-------- Supplied information --------
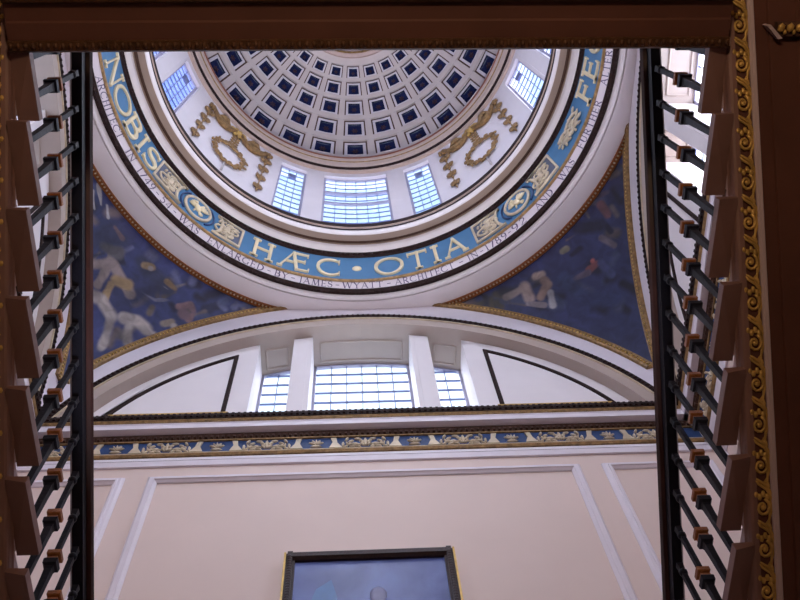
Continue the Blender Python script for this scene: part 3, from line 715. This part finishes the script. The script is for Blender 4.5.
# big gilt letters on the blue frieze
def fz(ang, z, w_):         # a point on the blue frieze
    r = 4.505 - (z - 18.22) / 1.2 * .04 - w_; a = rad(ang); return (r * math.sin(a), r * math.cos(a), z)
DEG = 1 / rad(1) / 4.48     # degrees per metre
def big(ch, c, width_deg, word, pos):
    wd = glyph(ch)[0]; m = MB(); H = .87
    sx = width_deg / wd
    add_glyph(m, ch, lambda u, v, w_: fz(c - width_deg / 2 + u, 18.33 + v * H, w_), 0, sx, .05)
    o = m.build('gilt_letter', LETTER, None, center=True)
    tag(o, 'pale gold raised capital letter %s, %s letter of the word %s on blue frieze' % (ch, pos, word), 'letter', 'gilt motto letters')
LETTER = mat('letter_pale_gilt', (0.84, 0.70, 0.44), .4, metal=.1, noise=.1)
for ch, c, wdg, pos in (('H', -25.5, 6.6, 'first'), ('Æ', -17.1, 8.0, 'second'), ('C', -8.0, 6.7, 'last')): big(ch, c, wdg, 'HÆC', pos)
for ch, c, wdg, pos in (('O', 7.8, 8.2, 'first'), ('T', 15.5, 5.6, 'second'), ('I', 20.4, 2.8, 'third'), ('A', 25.7, 6.2, 'last')): big(ch, c, wdg, 'OTIA', pos)
for ch, c, wdg, pos in (('N', -83.6, 7.2, 'first'), ('O', -76.6, 8.0, 'second'), ('B', -70.2, 5.6, 'third'), ('I', -65.7, 2.8, 'fourth'), ('S', -61.5, 5.4, 'last')): big(ch, c, wdg, 'NOBIS', pos)
for ch, c, wdg, pos in (('F', 77.7, 5.4, 'first'), ('E', 83.2, 5.4, 'second'), ('C', 90.2, 6.8, 'third')): big(ch, c, wdg, 'FECIT', pos)
m = MB(); c = Vector(fz(-.6, 18.80, .0)); sv = Vector((0, 1, 0))
m.blob(c, (.10, 0, 0), (0, .04, 0), (0, 0, .13), n=14, m=8); tag(m.build('gilt_dot', LETTER, None, center=True), 'round pale gold raised dot between the words HÆC and OTIA', 'dot')
# small painted inscription on the sloping white band
ins = empty('painted_inscription', (0, 0, 18.15), 'line of small dark purple capitals painted on the white band around the ring', 'inscription')
def tb(ang, v, w_):
    r = 4.643 - .10 * v; z = 18.119 + .0735 * v + .0; a = rad(ang)
    return ((r - w_ * .6) * math.sin(a), (r - w_ * .6) * math.cos(a), z - w_ * .8)
for word, a0, a1 in (('ARCHITECT', -83.9, -69.5), ('IN', -66.6, -63.7), ('1749', -61.7, -55.9), ('-', -55.4, -54.0), ('54', -53.4, -50.3), ('-', -49.6, -48.3), ('WAS', -47.4, -41.6), ('ENLARGED', -39.0, -23.9),
        ('-', -23.3, -21.9), ('BY', -21.2, -17.7), ('-', -17.2, -15.8), ('JAMES', -15.0, -6.7), ('-', -6.2, -4.8), ('WYATT', -4.3, 5.7), ('-', 6.5, 7.9), ('ARCHITECT', 8.7, 23.9), ('-', 25.0, 26.6), ('IN', 27.6, 30.4), ('-', 30.9, 32.1), ('1789', 32.6, 38.8), ('-', 39.0, 40.2), ('92', 40.5, 44.7),
        ('AND', 48.1, 53.9), ('WAS', 56.9, 62.5), ('FURTHER', 65.6, 77.3), ('ALTERED', 80.8, 92)):
    tot = sum(glyph(c_)[0] for c_ in word) + .12 * (len(word) - 1); sc = (a1 - a0) / tot; x = a0; m = MB()
    for c_ in word:
        add_glyph(m, c_, tb, x, sc, .006); x += (glyph(c_)[0] + .12) * sc
    m.build('dash' if word == '-' else 'word', INK, ins)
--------
→ Exercise details:
Output the data exactly. Pictures don't belong in the result.

→ Final result:
Continue the Blender Python script for this scene: part 3, from line 715. This part finishes the script. The script is for Blender 4.5.
# big gilt letters on the blue frieze
def fz(ang, z, w_):         # a point on the blue frieze
    r = 4.505 - (z - 18.22) / 1.2 * .04 - w_; a = rad(ang); return (r * math.sin(a), r * math.cos(a), z)
DEG = 1 / rad(1) / 4.48     # degrees per metre
def big(ch, c, width_deg, word, pos):
    wd = glyph(ch)[0]; m = MB(); H = .87
    sx = width_deg / wd
    add_glyph(m, ch, lambda u, v, w_: fz(c - width_deg / 2 + u, 18.33 + v * H, w_), 0, sx, .05)
    o = m.build('gilt_letter', LETTER, None, center=True)
    tag(o, 'pale gold raised capital letter %s, %s letter of the word %s on blue frieze' % (ch, pos, word), 'letter', 'gilt motto letters')
LETTER = mat('letter_pale_gilt', (0.84, 0.70, 0.44), .4, metal=.1, noise=.1)
for ch, c, wdg, pos in (('H', -25.5, 6.6, 'first'), ('Æ', -17.1, 8.0, 'second'), ('C', -8.0, 6.7, 'last')): big(ch, c, wdg, 'HÆC', pos)
for ch, c, wdg, pos in (('O', 7.8, 8.2, 'first'), ('T', 15.5, 5.6, 'second'), ('I', 20.4, 2.8, 'third'), ('A', 25.7, 6.2, 'last')): big(ch, c, wdg, 'OTIA', pos)
for ch, c, wdg, pos in (('N', -83.6, 7.2, 'first'), ('O', -76.6, 8.0, 'second'), ('B', -70.2, 5.6, 'third'), ('I', -65.7, 2.8, 'fourth'), ('S', -61.5, 5.4, 'last')): big(ch, c, wdg, 'NOBIS', pos)
for ch, c, wdg, pos in (('F', 77.7, 5.4, 'first'), ('E', 83.2, 5.4, 'second'), ('C', 90.2, 6.8, 'third')): big(ch, c, wdg, 'FECIT', pos)
m = MB(); c = Vector(fz(-.6, 18.80, .0)); sv = Vector((0, 1, 0))
m.blob(c, (.10, 0, 0), (0, .04, 0), (0, 0, .13), n=14, m=8); tag(m.build('gilt_dot', LETTER, None, center=True), 'round pale gold raised dot between the words HÆC and OTIA', 'dot')
# small painted inscription on the sloping white band
ins = empty('painted_inscription', (0, 0, 18.15), 'line of small dark purple capitals painted on the white band around the ring', 'inscription')
def tb(ang, v, w_):
    r = 4.643 - .10 * v; z = 18.119 + .0735 * v + .0; a = rad(ang)
    return ((r - w_ * .6) * math.sin(a), (r - w_ * .6) * math.cos(a), z - w_ * .8)
for word, a0, a1 in (('ARCHITECT', -83.9, -69.5), ('IN', -66.6, -63.7), ('1749', -61.7, -55.9), ('-', -55.4, -54.0), ('54', -53.4, -50.3), ('-', -49.6, -48.3), ('WAS', -47.4, -41.6), ('ENLARGED', -39.0, -23.9),
        ('-', -23.3, -21.9), ('BY', -21.2, -17.7), ('-', -17.2, -15.8), ('JAMES', -15.0, -6.7), ('-', -6.2, -4.8), ('WYATT', -4.3, 5.7), ('-', 6.5, 7.9), ('ARCHITECT', 8.7, 23.9), ('-', 25.0, 26.6), ('IN', 27.6, 30.4), ('-', 30.9, 32.1), ('1789', 32.6, 38.8), ('-', 39.0, 40.2), ('92', 40.5, 44.7),
        ('AND', 48.1, 53.9), ('WAS', 56.9, 62.5), ('FURTHER', 65.6, 77.3), ('ALTERED', 80.8, 92)):
    tot = sum(glyph(c_)[0] for c_ in word) + .12 * (len(word) - 1); sc = (a1 - a0) / tot; x = a0; m = MB()
    for c_ in word:
        add_glyph(m, c_, tb, x, sc, .006); x += (glyph(c_)[0] + .12) * sc
    m.build('dash' if word == '-' else 'word', INK, ins)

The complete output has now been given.